Wendover Remembers, March 1918

Bolshevik Russia signed the Treaty of Brest Litovsk with the Central Powers. The terms were punitive. Russia was obliged to give up a million square miles of territory including most of its oil, coal and iron-ore producing areas. It lost a third of its population. Effectively, Russia was out of the war and this enabled Germany to transfer 900,000 of its best troops from the Eastern Front to the West. The Germans now took the opportunity to launch their massive Spring offensive, the Kaiserschlacht, against the British and French lines. The Germans advanced 40 miles and threatened the important rail centre of Amiens.

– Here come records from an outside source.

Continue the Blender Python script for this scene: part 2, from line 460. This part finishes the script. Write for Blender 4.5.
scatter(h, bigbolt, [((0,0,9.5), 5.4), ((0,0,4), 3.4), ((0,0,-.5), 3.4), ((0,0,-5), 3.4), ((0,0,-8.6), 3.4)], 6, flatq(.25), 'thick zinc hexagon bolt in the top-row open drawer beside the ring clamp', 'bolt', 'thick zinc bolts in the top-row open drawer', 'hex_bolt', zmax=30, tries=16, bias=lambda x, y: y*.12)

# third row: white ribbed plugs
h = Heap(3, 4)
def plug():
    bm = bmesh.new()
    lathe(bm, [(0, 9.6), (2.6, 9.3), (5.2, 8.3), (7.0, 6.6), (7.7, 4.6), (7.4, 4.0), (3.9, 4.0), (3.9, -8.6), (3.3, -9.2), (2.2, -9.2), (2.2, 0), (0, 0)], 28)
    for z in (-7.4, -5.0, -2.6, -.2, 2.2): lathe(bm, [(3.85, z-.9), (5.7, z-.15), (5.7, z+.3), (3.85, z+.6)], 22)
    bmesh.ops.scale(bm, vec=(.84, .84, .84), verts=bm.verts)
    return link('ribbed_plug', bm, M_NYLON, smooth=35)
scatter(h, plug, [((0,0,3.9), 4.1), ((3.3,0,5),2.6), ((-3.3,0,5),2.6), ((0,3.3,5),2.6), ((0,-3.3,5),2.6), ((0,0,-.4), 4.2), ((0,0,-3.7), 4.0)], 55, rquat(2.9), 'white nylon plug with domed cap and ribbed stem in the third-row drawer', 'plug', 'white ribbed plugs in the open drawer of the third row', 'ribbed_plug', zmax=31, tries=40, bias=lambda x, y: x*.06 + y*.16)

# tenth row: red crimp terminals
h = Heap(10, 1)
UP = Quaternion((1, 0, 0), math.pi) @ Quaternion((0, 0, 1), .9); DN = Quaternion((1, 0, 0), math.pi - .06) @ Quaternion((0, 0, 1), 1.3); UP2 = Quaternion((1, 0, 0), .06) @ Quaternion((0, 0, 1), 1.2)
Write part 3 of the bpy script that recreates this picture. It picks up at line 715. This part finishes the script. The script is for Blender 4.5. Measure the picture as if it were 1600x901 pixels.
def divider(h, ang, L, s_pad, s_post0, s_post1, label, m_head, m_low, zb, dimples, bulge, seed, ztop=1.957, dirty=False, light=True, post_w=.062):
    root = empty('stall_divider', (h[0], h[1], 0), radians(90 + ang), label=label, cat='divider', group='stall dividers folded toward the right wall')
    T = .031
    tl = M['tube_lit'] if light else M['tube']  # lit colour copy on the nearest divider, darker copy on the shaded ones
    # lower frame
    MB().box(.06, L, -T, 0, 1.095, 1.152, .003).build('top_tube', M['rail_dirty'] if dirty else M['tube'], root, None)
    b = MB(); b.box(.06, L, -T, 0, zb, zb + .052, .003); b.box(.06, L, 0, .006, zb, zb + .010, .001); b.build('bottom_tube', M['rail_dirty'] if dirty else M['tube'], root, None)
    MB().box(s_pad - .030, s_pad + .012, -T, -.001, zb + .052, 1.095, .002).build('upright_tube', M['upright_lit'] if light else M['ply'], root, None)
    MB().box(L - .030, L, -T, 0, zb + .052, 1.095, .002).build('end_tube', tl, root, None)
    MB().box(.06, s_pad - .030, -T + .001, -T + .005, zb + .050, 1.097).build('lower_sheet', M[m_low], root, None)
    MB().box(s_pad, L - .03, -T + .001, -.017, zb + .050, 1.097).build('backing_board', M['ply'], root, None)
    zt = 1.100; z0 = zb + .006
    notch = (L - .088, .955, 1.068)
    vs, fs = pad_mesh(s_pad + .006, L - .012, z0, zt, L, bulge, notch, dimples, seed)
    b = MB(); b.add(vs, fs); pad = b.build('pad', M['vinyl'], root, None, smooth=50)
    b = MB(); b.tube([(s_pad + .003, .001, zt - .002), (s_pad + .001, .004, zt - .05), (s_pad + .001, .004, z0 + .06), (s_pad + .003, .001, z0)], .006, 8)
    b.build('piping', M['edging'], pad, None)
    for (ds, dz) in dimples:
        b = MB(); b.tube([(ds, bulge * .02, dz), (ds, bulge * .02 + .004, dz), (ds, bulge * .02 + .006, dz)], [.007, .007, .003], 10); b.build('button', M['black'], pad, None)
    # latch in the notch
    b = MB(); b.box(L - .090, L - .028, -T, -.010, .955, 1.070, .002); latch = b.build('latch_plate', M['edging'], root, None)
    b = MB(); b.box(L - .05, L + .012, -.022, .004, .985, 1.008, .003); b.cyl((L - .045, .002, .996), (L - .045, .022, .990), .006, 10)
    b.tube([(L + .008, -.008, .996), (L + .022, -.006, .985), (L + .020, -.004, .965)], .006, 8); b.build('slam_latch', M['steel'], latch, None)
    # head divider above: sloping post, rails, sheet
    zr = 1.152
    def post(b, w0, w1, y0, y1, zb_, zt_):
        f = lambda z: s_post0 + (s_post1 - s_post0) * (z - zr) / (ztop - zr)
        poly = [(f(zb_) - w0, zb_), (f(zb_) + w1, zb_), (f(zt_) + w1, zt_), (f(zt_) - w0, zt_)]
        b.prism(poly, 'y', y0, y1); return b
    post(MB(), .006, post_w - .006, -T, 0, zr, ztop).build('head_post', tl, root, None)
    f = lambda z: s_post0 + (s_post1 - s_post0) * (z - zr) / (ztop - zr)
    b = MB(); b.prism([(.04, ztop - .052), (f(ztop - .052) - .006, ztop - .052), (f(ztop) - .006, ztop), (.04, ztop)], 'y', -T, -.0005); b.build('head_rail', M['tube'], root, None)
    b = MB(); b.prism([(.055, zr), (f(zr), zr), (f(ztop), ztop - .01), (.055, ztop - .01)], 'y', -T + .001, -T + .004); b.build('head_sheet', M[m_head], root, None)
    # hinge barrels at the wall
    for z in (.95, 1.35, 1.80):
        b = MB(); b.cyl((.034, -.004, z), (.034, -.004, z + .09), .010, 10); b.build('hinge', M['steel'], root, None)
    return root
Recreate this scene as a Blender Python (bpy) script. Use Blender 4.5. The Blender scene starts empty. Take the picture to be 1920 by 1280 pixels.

Two men from Wendover were killed during the fighting in France. Private (Acting Lance Corporal) Mark Simmons of the 2nd/4th Ox & Bucks Light Infantry was killed on 21 March 1918 aged 36 years. Mark was the son of Thomas and Phoebe Simmons and at the time of the 1911 census was living with his wife and children, Ada, Arthur and Mark in Clay Lane. It was almost a year before the family had definite news of his fate. The Wendover News in December 1918 stated “Mark Simmons, missing.”

Private William Birch of the 5th Battalion Ox & Bucks Light infantry was killed on the 23 March 1918 aged 28. William was the son of Mrs Harriet Birch of 4 Tring Road, Wendover. In October 1917 the Wendover News stated that Birch had come through his fifteenth action safely but reported him missing in the December 1918 edition.

Members of the Aylesbury and District National Farmers Union discussed the problem of high wages paid by government contractors and munitions factories enticing farm workers away from the land. At a time when the Government required farmers to put more land under cultivation extra labour was needed. Locally many men and boys were induced to take up work at Halton and Wycombe where pay was as much as £3 per week as opposed to only 25-30 shillings per week for work on the land.

The School Log Book records many hours spent gardening. On March 1st the 8th and again on the 15th, eight hours were occupied digging in the Herron Path plot and on March 22nd “extra gardening lessons have been given this week in preparing the Tring Road garden for cropping.” The school was certainly doing its bit to feed the country.

A report in the Bucks Herald of March 9th published the case of sixteen year old Henry Nash who came before the court to answer a charge of receiving 12lbs of beef knowing it to have been stolen. Henry worked for Mr Purssell of Small Dean Farm and for over two years fetched swill from the camp. On the occasion of this visit one of the cooks at the camp produced the beef and said “here’s a bit of meat for you”. He did not think the meat had been stolen and put it under the seat of the cart as “if he had put it with the swill it would have been spoilt.” In the Tring Road the Military Police searched the cart, found the meat and returned Henry to the camp where he identified the man who had given it to him. Both men were handed over to the civil police. Wood, the cook admitted the offence but Nash pleaded not guilty. Nash said he had been in Mr Purssell’s employment for 10 years and when Mr Purssell was ill for 3 years he had managed the farm. He could neither read nor write as he went to work when he was seven years old. Mr Purssell gave Nash a good character, saying he had never found him anything but honest and trustworthy, He had never been educated, and did not understand or realise the seriousness of things. Nash was fined £10 or two months hard labour in prison, Wood, the cook had to serve two months in prison with hard labour.